Far too many business owners never think about succession planning until it’s too late. They assume it’s too far off in the future or are too busy with the day to day tasks of running a business to factor in business succession planning. However, running the business and planning effectively are not mutually exclusive.

A recent survey of more than 200 different privately held businesses revealed that nearly 60% of small business owners who participated had no succession plan in place. While owning a small business is an exciting prospect and one that requires a lot of your time, putting family members and other stakeholders in the business in the difficult situation of trying to respond due to your sudden incapacity or death can be extremely difficult. Early planning can give a lot more flexibility to owners to work in whatever capacity they chose in the future.

Succession planning is about more than just ownership and control. There are training issues, tax concerns and the establishment of an exit strategy if there is no current employee or relative willing and able to take over. With businesses that have multiple locations and many employees, it can be very difficult for family members to suddenly step into a role they never wanted.

Many family owned businesses are not passed down to future generations despite the fact that the owner of the business might expect this. Plenty of people who own a business don’t even have their individual estate plan in order, making it all the more difficult for them to be able to put together the next steps to take when the business has to inevitably shift because of changes in one person’s life or business goals.
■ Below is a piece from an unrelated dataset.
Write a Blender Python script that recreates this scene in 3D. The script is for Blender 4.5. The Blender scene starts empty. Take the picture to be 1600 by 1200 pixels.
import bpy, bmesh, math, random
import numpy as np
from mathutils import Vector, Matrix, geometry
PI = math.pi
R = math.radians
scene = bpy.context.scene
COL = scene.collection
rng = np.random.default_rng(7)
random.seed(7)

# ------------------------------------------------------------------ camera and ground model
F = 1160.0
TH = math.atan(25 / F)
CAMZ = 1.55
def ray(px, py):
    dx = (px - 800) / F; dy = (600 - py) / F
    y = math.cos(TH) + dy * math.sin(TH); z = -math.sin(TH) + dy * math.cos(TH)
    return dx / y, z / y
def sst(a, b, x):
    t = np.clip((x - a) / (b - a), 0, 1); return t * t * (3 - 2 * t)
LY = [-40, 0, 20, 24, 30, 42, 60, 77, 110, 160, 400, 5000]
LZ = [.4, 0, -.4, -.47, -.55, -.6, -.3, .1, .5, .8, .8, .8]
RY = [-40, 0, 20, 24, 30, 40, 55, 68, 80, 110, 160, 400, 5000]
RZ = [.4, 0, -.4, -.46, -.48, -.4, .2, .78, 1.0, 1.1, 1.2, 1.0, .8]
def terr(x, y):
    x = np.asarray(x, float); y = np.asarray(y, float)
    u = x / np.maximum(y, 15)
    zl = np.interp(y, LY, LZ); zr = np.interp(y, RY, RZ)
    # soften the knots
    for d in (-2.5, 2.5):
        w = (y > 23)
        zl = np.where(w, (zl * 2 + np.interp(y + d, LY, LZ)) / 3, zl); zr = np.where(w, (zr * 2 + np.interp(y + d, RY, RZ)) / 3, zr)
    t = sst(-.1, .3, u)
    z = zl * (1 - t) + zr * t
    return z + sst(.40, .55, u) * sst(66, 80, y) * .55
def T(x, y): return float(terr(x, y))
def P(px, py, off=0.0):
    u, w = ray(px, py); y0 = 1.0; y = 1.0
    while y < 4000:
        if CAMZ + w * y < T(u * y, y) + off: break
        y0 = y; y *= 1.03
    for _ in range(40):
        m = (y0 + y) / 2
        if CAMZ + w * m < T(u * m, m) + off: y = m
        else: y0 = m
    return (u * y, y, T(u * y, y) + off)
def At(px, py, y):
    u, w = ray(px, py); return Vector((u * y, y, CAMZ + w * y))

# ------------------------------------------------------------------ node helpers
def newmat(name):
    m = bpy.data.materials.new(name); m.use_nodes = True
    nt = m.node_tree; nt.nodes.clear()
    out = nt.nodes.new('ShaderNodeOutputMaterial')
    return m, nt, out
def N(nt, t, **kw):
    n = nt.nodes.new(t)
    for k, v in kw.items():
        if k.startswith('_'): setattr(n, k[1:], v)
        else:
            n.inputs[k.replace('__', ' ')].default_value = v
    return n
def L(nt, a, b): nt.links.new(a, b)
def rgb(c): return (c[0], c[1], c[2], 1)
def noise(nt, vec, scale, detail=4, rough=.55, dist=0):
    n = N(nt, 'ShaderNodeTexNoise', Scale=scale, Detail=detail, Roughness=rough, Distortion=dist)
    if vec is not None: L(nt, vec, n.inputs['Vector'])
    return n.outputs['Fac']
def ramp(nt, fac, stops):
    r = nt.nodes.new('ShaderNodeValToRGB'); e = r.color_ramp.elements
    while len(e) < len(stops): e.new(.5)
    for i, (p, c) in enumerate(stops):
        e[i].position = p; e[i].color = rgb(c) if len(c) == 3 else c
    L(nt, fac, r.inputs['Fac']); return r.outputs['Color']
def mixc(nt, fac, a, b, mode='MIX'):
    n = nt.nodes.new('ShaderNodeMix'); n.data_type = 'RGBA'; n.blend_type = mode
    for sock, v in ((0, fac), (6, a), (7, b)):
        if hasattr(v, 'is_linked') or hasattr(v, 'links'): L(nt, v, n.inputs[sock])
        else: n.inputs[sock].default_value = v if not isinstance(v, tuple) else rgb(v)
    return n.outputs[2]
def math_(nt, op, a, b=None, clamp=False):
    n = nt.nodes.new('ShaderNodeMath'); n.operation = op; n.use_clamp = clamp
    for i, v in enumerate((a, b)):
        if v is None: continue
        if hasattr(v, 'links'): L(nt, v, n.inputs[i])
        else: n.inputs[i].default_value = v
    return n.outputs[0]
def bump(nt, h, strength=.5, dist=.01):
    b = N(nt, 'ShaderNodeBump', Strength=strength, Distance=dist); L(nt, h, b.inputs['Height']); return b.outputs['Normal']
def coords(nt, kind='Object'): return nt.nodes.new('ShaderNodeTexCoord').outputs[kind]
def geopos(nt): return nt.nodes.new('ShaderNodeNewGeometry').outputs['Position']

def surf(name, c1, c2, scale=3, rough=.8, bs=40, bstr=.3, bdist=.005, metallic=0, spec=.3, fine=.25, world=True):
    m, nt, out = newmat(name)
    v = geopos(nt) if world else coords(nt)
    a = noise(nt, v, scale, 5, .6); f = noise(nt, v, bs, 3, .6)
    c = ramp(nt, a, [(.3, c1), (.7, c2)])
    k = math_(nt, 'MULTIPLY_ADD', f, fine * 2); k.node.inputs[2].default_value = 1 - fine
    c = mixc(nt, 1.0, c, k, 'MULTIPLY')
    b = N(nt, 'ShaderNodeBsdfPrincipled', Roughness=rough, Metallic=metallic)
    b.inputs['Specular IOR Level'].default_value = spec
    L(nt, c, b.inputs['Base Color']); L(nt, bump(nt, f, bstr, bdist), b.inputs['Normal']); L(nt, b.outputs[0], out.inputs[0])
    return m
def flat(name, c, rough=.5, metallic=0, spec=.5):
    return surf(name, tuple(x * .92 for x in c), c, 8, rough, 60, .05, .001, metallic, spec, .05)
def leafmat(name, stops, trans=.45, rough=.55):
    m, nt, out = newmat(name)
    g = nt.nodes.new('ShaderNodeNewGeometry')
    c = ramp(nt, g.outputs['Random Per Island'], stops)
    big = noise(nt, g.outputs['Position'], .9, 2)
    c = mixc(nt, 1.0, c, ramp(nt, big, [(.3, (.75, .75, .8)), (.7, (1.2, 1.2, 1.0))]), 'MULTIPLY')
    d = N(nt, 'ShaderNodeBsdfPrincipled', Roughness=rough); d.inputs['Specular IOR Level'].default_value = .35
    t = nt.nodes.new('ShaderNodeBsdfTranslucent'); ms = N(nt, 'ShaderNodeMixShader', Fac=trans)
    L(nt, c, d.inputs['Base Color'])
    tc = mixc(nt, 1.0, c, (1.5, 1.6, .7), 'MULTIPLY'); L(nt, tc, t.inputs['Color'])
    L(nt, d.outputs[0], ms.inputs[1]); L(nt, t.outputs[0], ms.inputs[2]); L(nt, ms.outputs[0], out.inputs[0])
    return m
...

The support from a lawyer is crucial for anyone who is contemplating going through the challenging situation of meshing your current business operations with future goals.
Skipping your long-term succession plan might seem like a good idea because it will be a long time before you have to worry about these issues, but that’s not always the case. Your loved ones will be the ones dealing with these concerns if you don’t have a plan in place to protect the future of the company or your family members. They deserve to have clarity and to be able to move on with business or personal interests if something happens to you.